17 Agustus 2004 di Kebon Sirih Djakarta, kebetulan aku lagi sendiri di kamar kos. Teman sekamarku (mas Erfan) lagi kerja waktu itu. HHmmmm, Djakarta kadang memang tak memanusiakan manusianya, hari libur begini kok ya masih kerja, apa yang dicari? kadang aku juga tak mengerti...

Dari pagi sampai siang agak sore, aku pelototin TV berharap ada acara yang menayangkan riuh meriah geliat Agustus-an di pelosok tanah air. Jujur saja memang aku lagi rindu banget dengan suasana masa kecilku, dulu.

Kebetulan ada stasiun TV yang menyiarkan perjuangan tokoh-tokoh kemerdekaan, bung Karno, bung Hatta dan Sutan Sjahrir, pikiran ini langsung melayang ke sejarah, seolah-olah aku lagi duduk di bangku kelas.

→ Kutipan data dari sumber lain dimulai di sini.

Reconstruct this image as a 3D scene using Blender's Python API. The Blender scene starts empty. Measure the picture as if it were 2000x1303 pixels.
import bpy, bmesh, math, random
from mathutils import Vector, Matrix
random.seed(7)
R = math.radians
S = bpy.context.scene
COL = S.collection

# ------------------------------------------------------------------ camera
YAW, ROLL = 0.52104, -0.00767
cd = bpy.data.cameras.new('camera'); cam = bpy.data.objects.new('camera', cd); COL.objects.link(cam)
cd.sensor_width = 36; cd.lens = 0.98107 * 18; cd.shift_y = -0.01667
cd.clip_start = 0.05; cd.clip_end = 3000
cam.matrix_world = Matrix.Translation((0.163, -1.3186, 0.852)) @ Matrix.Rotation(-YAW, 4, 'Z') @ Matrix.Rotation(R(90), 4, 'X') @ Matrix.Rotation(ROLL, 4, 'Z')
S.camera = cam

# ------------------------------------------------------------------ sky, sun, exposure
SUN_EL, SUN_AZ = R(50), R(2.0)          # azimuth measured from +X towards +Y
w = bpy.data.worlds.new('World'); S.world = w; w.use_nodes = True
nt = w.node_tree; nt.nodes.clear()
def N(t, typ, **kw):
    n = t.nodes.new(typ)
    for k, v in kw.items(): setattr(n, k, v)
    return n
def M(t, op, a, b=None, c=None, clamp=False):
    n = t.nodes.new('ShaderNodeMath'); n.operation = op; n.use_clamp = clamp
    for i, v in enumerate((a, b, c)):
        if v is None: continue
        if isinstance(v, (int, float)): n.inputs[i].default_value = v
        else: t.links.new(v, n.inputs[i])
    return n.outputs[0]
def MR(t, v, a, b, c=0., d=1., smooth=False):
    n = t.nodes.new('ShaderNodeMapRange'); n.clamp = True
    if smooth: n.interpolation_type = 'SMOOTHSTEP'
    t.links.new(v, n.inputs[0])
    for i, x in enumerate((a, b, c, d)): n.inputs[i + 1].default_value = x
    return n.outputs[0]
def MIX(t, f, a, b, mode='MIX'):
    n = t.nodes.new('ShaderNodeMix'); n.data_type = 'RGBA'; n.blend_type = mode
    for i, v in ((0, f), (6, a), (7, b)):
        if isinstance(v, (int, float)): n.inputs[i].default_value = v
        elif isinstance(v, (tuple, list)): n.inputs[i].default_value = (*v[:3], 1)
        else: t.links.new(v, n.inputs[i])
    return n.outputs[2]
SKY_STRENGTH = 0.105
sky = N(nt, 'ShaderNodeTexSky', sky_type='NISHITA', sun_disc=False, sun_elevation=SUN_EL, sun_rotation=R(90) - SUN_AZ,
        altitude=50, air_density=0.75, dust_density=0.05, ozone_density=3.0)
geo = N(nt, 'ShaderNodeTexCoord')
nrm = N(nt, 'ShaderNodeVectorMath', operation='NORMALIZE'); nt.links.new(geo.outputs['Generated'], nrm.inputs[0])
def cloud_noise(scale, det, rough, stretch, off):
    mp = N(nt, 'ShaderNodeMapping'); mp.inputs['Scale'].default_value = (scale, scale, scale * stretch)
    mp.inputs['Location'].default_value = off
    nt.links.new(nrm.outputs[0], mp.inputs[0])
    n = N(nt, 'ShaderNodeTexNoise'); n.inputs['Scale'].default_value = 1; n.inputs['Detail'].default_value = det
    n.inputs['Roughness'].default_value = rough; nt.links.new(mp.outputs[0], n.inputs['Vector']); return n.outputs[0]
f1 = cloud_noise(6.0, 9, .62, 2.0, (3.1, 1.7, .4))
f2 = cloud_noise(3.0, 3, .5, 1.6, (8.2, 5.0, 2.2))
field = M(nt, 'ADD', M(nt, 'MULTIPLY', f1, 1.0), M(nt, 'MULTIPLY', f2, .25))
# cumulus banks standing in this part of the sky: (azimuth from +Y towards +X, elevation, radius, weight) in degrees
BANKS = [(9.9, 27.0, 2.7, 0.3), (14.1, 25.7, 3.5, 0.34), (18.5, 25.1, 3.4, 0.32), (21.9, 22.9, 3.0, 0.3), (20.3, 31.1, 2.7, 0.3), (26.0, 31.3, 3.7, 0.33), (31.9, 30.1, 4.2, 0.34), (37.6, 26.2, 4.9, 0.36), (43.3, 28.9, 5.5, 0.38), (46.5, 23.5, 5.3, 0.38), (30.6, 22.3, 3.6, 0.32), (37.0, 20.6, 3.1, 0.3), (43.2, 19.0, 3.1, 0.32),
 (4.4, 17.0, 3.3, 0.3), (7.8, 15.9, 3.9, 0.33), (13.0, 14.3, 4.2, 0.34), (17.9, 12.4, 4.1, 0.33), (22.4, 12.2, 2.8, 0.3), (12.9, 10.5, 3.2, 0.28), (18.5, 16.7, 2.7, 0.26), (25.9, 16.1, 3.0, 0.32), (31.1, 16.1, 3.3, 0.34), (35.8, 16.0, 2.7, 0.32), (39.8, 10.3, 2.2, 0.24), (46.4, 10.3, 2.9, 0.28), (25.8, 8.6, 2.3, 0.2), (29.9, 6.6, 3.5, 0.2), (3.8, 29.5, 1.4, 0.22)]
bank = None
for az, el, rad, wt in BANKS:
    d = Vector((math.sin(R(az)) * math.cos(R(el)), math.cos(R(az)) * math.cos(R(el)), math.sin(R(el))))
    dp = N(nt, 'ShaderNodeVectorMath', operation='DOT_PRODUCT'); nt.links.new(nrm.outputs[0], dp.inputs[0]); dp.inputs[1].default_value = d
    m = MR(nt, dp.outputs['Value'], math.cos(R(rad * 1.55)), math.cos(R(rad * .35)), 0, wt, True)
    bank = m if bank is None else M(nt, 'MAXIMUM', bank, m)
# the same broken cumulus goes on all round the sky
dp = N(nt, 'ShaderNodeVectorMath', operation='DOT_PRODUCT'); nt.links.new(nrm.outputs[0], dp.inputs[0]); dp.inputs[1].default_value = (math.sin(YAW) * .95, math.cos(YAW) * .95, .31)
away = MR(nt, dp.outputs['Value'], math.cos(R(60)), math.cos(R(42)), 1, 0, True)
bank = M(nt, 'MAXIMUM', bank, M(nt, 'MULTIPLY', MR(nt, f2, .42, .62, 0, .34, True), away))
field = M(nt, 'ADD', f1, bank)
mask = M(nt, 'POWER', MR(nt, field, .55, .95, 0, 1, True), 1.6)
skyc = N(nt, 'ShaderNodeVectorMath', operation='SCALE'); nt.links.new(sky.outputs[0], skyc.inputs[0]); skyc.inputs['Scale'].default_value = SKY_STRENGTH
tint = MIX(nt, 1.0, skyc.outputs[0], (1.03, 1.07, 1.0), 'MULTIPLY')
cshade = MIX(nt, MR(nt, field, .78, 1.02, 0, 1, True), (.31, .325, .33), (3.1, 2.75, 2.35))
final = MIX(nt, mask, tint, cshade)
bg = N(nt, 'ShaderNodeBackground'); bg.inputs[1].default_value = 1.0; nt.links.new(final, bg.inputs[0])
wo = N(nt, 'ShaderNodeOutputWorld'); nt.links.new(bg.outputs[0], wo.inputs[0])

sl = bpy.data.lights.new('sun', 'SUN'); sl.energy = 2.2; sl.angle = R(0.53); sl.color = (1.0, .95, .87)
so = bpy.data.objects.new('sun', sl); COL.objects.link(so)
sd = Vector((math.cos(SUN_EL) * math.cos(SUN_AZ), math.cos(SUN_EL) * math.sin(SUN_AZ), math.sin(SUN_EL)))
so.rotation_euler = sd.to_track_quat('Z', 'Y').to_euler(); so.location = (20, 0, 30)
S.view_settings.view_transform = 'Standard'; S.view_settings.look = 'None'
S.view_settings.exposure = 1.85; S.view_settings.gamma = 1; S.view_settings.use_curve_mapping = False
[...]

Terlalu berlebih rasanya tapi memang itu kenyataanya.

Orang berjiwa besar (pahlawan), menguras tenaga dan pikiran mengorbankan semuanya hanya untuk satu kata yaitu "MERDEKA". Aku bangga dengan mereka, dengan bangsaku dan nenek moyangku ternyata dulu memang hidup layak (enak) itu sulit, tayangan itu sama dengan cerita bapak dan eyangku dulu, hhmmm...;(.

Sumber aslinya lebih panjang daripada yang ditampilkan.